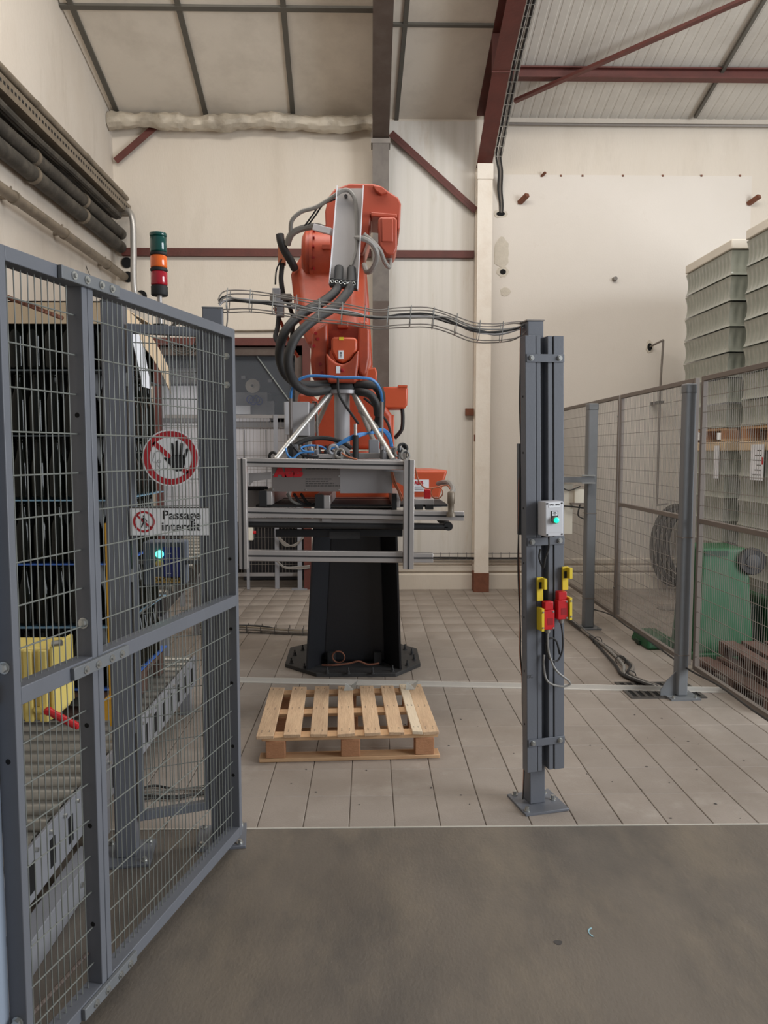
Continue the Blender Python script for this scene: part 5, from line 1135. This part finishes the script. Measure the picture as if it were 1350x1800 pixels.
MB().tube([at(671, 705, 4.78), Vector((at(671, 705, 4.78).x, 4.78, zd-0.005))], 0.011, 8, smooth=False).build('guide_rod', 'plate_grey', gp)
MB().tube([at(549, 707, 4.85), at(556, 707, 4.85), at(557, 720, 4.85), at(558, 770, 4.85), at(545, 772, 4.85)], 0.008, 8, smooth=False).build('hoop_bar', 'wire_dull', gp)
c = at(625, 800, 4.62); MB().cyl((c.x, 4.62, zd-0.005), (c.x, 4.62, at(625, 765, 4.62).z), 0.018, 0.018, 14).build('grip_post', 'black_rubber', gp)
MB().cyl((c.x, 4.62, at(625, 765, 4.62).z), (c.x, 4.62, at(625, 745, 4.62).z), 0.010, 0.010, 10).build('grip_pin', 'aluminium', gp)
MB().pbox(613, 796, 668, 806, 4.64, 0.18).build('valve_island', 'aluminium_dull', gp, bevel=0.004)
MB().pbox(557, 798, 592, 806, 4.56, 0.10).build('valve_island', 'aluminium_dull', gp, bevel=0.004)
MB().pbox(648, 772, 667, 799, 4.70, 0.10).build('valve', 'machine_grey', gp, bevel=0.006)
for i in range(46):
    x = random.choice([random.uniform(505, 605), random.uniform(505, 605), random.uniform(672, 715)]); Y_ = random.uniform(4.56, 4.72) if x < 650 else random.uniform(4.54, 4.62)
    p = at(x, 806, Y_); s_ = random.uniform(0.012, 0.03); hgt = random.uniform(0.03, 0.085); m = random.choice(['machine_grey', 'machine_dark', 'wire_dull', 'black_rubber', 'zinc', 'machine_grey'])
    if random.random() < 0.5: MB().lohi((p.x-s_/2, Y_, zd-0.006), (p.x+s_/2, Y_+s_, zd+hgt)).build('fitting', m, gp, bevel=0.002)
    else: MB().lathe([(s_*0.55, zd-0.006), (s_*0.55, zd+hgt*0.6), (s_*0.35, zd+hgt*0.65), (s_*0.35, zd+hgt)], (p.x, Y_+s_/2, 0), 10).build('fitting', m, gp)
for x, y in ((702, 795), (712, 800), (708, 788), (586, 790), (597, 797), (480, 803)): c = at(x, y, 4.56); MB().ring(c, 0.026, 0.009, (random.uniform(-.5, .5), 1, random.uniform(-.5, .5)), 16, 7).build('hose_loop', random.choice(['machine_grey', 'black_rubber', 'hose_grey']), gp)
ch2 = lambda pts, r, m: hose(pts, r, m, 'air_hose', 7, gp)
for i in range(4):
    d_ = 3*i; ch2([(590-d_, 785+d_/2, 4.62), (610, 775-d_/2, 4.62), (632, 767-d_/2, 4.66), (655, 759+d_/4, 4.72), (672, 754+d_/3, 4.78), (684, 763+d_, 4.80), (690-d_/3, 785, 4.80)], 0.0065, 'blue_hose')
ch2([(502, 788, 4.58), (506, 800, 4.55), (515, 806, 4.54), (528, 796, 4.55), (552, 795, 4.56)], 0.006, 'blue_hose')
ch2([(552, 794, 4.56), (535, 793, 4.55), (530, 787, 4.56), (545, 783, 4.58), (565, 785, 4.6), (573, 790, 4.6)], 0.006, 'blue_hose')
ch2([(515, 785, 4.66), (540, 773, 4.68), (570, 770, 4.70), (600, 777, 4.7), (618, 788, 4.7)], 0.014, 'hose_black')
ch2([(512, 780, 4.6), (525, 795, 4.58), (540, 802, 4.56), (560, 802, 4.56)], 0.009, 'machine_dark')
ch2([(590, 802, 4.56), (600, 790, 4.57), (612, 798, 4.56), (620, 806, 4.56)], 0.007, 'machine_dark')
ch2([(600, 796, 4.55), (612, 803, 4.54), (628, 808, 4.53)], 0.005, 'copper')
ch2([(630, 722, 4.9), (648, 735, 4.9), (662, 750, 4.88), (672, 770, 4.86)], 0.010, 'hose_grey')
ch2([(640, 700, 4.88), (655, 712, 4.9), (670, 728, 4.9), (682, 745, 4.88), (687, 765, 4.86), (690, 788, 4.84)], 0.008, 'black_rubber')
# right hand end: gland, copper loops, red clip, end pads
MB().lathe([(0.026, 0), (0.026, 0.02), (0.018, 0.03), (0.018, 0.075), (0.022, 0.08), (0.022, 0.14), (0.014, 0.15)], at(792, 908, YG+0.0)+Vector((0, -0.02, 0)), 14).build('hose_gland', 'pipe_grime', gp)
hose([(793, 870, 4.48), (796, 860, 4.55), (790, 850, 4.7), (780, 848, 5.0), (770, 850, 5.3)], 0.016, 'hose_grey', 'conduit', 8, gp)
ch2([(730, 822, 4.5), (736, 845, 4.52), (748, 858, 4.5), (765, 857, 4.5), (785, 853, 4.5), (791, 860, 4.5)], 0.0045, 'copper')
c = at(768, 866, 4.5); MB().ring(c, 0.034, 0.0035, (0.2, 1, 0), 22, 6).build('copper_loop', 'copper', gp)
MB().pbox(746, 860, 757, 879, 4.56, 0.05).build('red_clip', 'red_plastic', gp, bevel=0.004)
MB().pbox(728, 877, 763, 887, 4.54, 0.14).build('end_block', 'aluminium', gp, bevel=0.003)
for x in (730, 748): MB().pbox(x, 887, x+14, 896, 4.53, 0.06).build('rubber_pad', 'black_rubber', gp, bevel=0.002)
ch2([(688, 830, 4.53), (692, 848, 4.52), (700, 862, 4.52), (706, 880, 4.55)], 0.006, 'copper'); ch2([(690, 830, 4.54), (696, 850, 4.53), (704, 866, 4.53), (709, 878, 4.55)], 0.005, 'copper')
for i in range(3): ch2([(505+12*i, 868, 4.65), (515+12*i, 882, 4.62), (535+8*i, 888, 4.62), (560, 884, 4.64)], 0.009, ('hose_grey', 'machine_dark', 'black_rubber')[i])
for i in range(7): p = at(436+i*5, 862, YG+0.2+0.02*i); MB().lathe([(0.018, 0), (0.018, 0.02), (0.010, 0.026)], p, 10).build('clamp_knob', 'black_rubber', gp)
MB().pbox(434, 862, 476, 892, YG+0.26, 0.04).build('rear_carriage', 'aluminium_dull', gp)

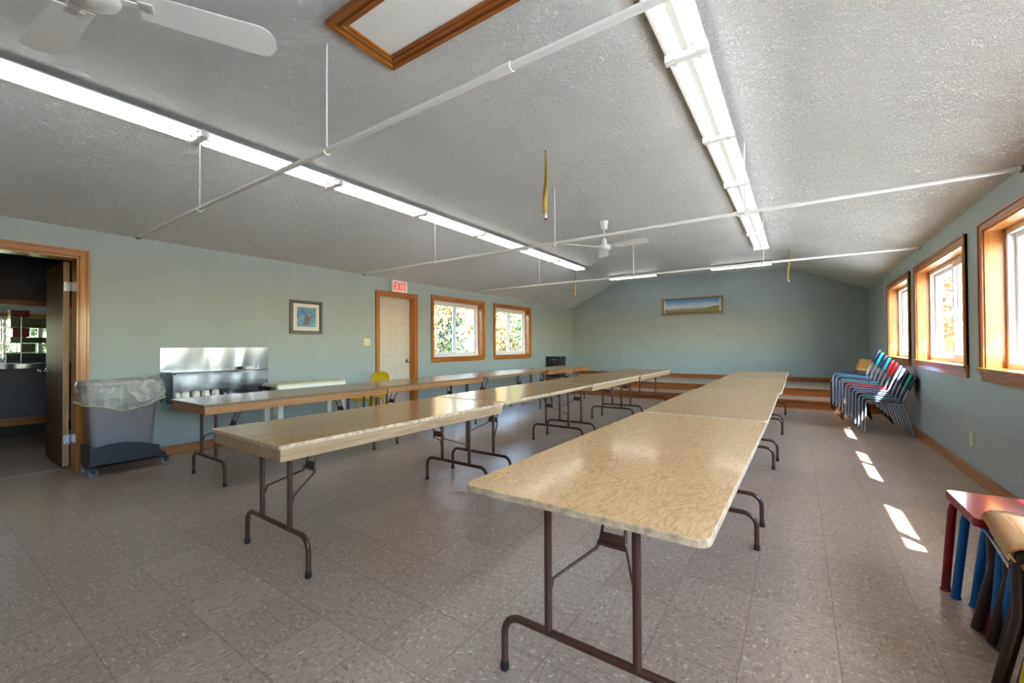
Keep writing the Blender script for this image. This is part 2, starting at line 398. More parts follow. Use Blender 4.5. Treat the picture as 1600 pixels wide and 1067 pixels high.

▶ [The problem] Leave out all images, then reproduce the entries above exactly.

▶ [Full solution]
Continue the Blender Python script for this scene: part 5, from line 1135. This part finishes the script. Measure the picture as if it were 1350x1800 pixels.
MB().tube([at(671, 705, 4.78), Vector((at(671, 705, 4.78).x, 4.78, zd-0.005))], 0.011, 8, smooth=False).build('guide_rod', 'plate_grey', gp)
MB().tube([at(549, 707, 4.85), at(556, 707, 4.85), at(557, 720, 4.85), at(558, 770, 4.85), at(545, 772, 4.85)], 0.008, 8, smooth=False).build('hoop_bar', 'wire_dull', gp)
c = at(625, 800, 4.62); MB().cyl((c.x, 4.62, zd-0.005), (c.x, 4.62, at(625, 765, 4.62).z), 0.018, 0.018, 14).build('grip_post', 'black_rubber', gp)
MB().cyl((c.x, 4.62, at(625, 765, 4.62).z), (c.x, 4.62, at(625, 745, 4.62).z), 0.010, 0.010, 10).build('grip_pin', 'aluminium', gp)
MB().pbox(613, 796, 668, 806, 4.64, 0.18).build('valve_island', 'aluminium_dull', gp, bevel=0.004)
MB().pbox(557, 798, 592, 806, 4.56, 0.10).build('valve_island', 'aluminium_dull', gp, bevel=0.004)
MB().pbox(648, 772, 667, 799, 4.70, 0.10).build('valve', 'machine_grey', gp, bevel=0.006)
for i in range(46):
    x = random.choice([random.uniform(505, 605), random.uniform(505, 605), random.uniform(672, 715)]); Y_ = random.uniform(4.56, 4.72) if x < 650 else random.uniform(4.54, 4.62)
    p = at(x, 806, Y_); s_ = random.uniform(0.012, 0.03); hgt = random.uniform(0.03, 0.085); m = random.choice(['machine_grey', 'machine_dark', 'wire_dull', 'black_rubber', 'zinc', 'machine_grey'])
    if random.random() < 0.5: MB().lohi((p.x-s_/2, Y_, zd-0.006), (p.x+s_/2, Y_+s_, zd+hgt)).build('fitting', m, gp, bevel=0.002)
    else: MB().lathe([(s_*0.55, zd-0.006), (s_*0.55, zd+hgt*0.6), (s_*0.35, zd+hgt*0.65), (s_*0.35, zd+hgt)], (p.x, Y_+s_/2, 0), 10).build('fitting', m, gp)
for x, y in ((702, 795), (712, 800), (708, 788), (586, 790), (597, 797), (480, 803)): c = at(x, y, 4.56); MB().ring(c, 0.026, 0.009, (random.uniform(-.5, .5), 1, random.uniform(-.5, .5)), 16, 7).build('hose_loop', random.choice(['machine_grey', 'black_rubber', 'hose_grey']), gp)
ch2 = lambda pts, r, m: hose(pts, r, m, 'air_hose', 7, gp)
for i in range(4):
    d_ = 3*i; ch2([(590-d_, 785+d_/2, 4.62), (610, 775-d_/2, 4.62), (632, 767-d_/2, 4.66), (655, 759+d_/4, 4.72), (672, 754+d_/3, 4.78), (684, 763+d_, 4.80), (690-d_/3, 785, 4.80)], 0.0065, 'blue_hose')
ch2([(502, 788, 4.58), (506, 800, 4.55), (515, 806, 4.54), (528, 796, 4.55), (552, 795, 4.56)], 0.006, 'blue_hose')
ch2([(552, 794, 4.56), (535, 793, 4.55), (530, 787, 4.56), (545, 783, 4.58), (565, 785, 4.6), (573, 790, 4.6)], 0.006, 'blue_hose')
ch2([(515, 785, 4.66), (540, 773, 4.68), (570, 770, 4.70), (600, 777, 4.7), (618, 788, 4.7)], 0.014, 'hose_black')
ch2([(512, 780, 4.6), (525, 795, 4.58), (540, 802, 4.56), (560, 802, 4.56)], 0.009, 'machine_dark')
ch2([(590, 802, 4.56), (600, 790, 4.57), (612, 798, 4.56), (620, 806, 4.56)], 0.007, 'machine_dark')
ch2([(600, 796, 4.55), (612, 803, 4.54), (628, 808, 4.53)], 0.005, 'copper')
ch2([(630, 722, 4.9), (648, 735, 4.9), (662, 750, 4.88), (672, 770, 4.86)], 0.010, 'hose_grey')
ch2([(640, 700, 4.88), (655, 712, 4.9), (670, 728, 4.9), (682, 745, 4.88), (687, 765, 4.86), (690, 788, 4.84)], 0.008, 'black_rubber')
# right hand end: gland, copper loops, red clip, end pads
MB().lathe([(0.026, 0), (0.026, 0.02), (0.018, 0.03), (0.018, 0.075), (0.022, 0.08), (0.022, 0.14), (0.014, 0.15)], at(792, 908, YG+0.0)+Vector((0, -0.02, 0)), 14).build('hose_gland', 'pipe_grime', gp)
hose([(793, 870, 4.48), (796, 860, 4.55), (790, 850, 4.7), (780, 848, 5.0), (770, 850, 5.3)], 0.016, 'hose_grey', 'conduit', 8, gp)
ch2([(730, 822, 4.5), (736, 845, 4.52), (748, 858, 4.5), (765, 857, 4.5), (785, 853, 4.5), (791, 860, 4.5)], 0.0045, 'copper')
c = at(768, 866, 4.5); MB().ring(c, 0.034, 0.0035, (0.2, 1, 0), 22, 6).build('copper_loop', 'copper', gp)
MB().pbox(746, 860, 757, 879, 4.56, 0.05).build('red_clip', 'red_plastic', gp, bevel=0.004)
MB().pbox(728, 877, 763, 887, 4.54, 0.14).build('end_block', 'aluminium', gp, bevel=0.003)
for x in (730, 748): MB().pbox(x, 887, x+14, 896, 4.53, 0.06).build('rubber_pad', 'black_rubber', gp, bevel=0.002)
ch2([(688, 830, 4.53), (692, 848, 4.52), (700, 862, 4.52), (706, 880, 4.55)], 0.006, 'copper'); ch2([(690, 830, 4.54), (696, 850, 4.53), (704, 866, 4.53), (709, 878, 4.55)], 0.005, 'copper')
for i in range(3): ch2([(505+12*i, 868, 4.65), (515+12*i, 882, 4.62), (535+8*i, 888, 4.62), (560, 884, 4.64)], 0.009, ('hose_grey', 'machine_dark', 'black_rubber')[i])
for i in range(7): p = at(436+i*5, 862, YG+0.2+0.02*i); MB().lathe([(0.018, 0), (0.018, 0.02), (0.010, 0.026)], p, 10).build('clamp_knob', 'black_rubber', gp)
MB().pbox(434, 862, 476, 892, YG+0.26, 0.04).build('rear_carriage', 'aluminium_dull', gp)

Keep writing the Blender script for this image. This is part 2, starting at line 398. More parts follow. Use Blender 4.5. Treat the picture as 1600 pixels wide and 1067 pixels high.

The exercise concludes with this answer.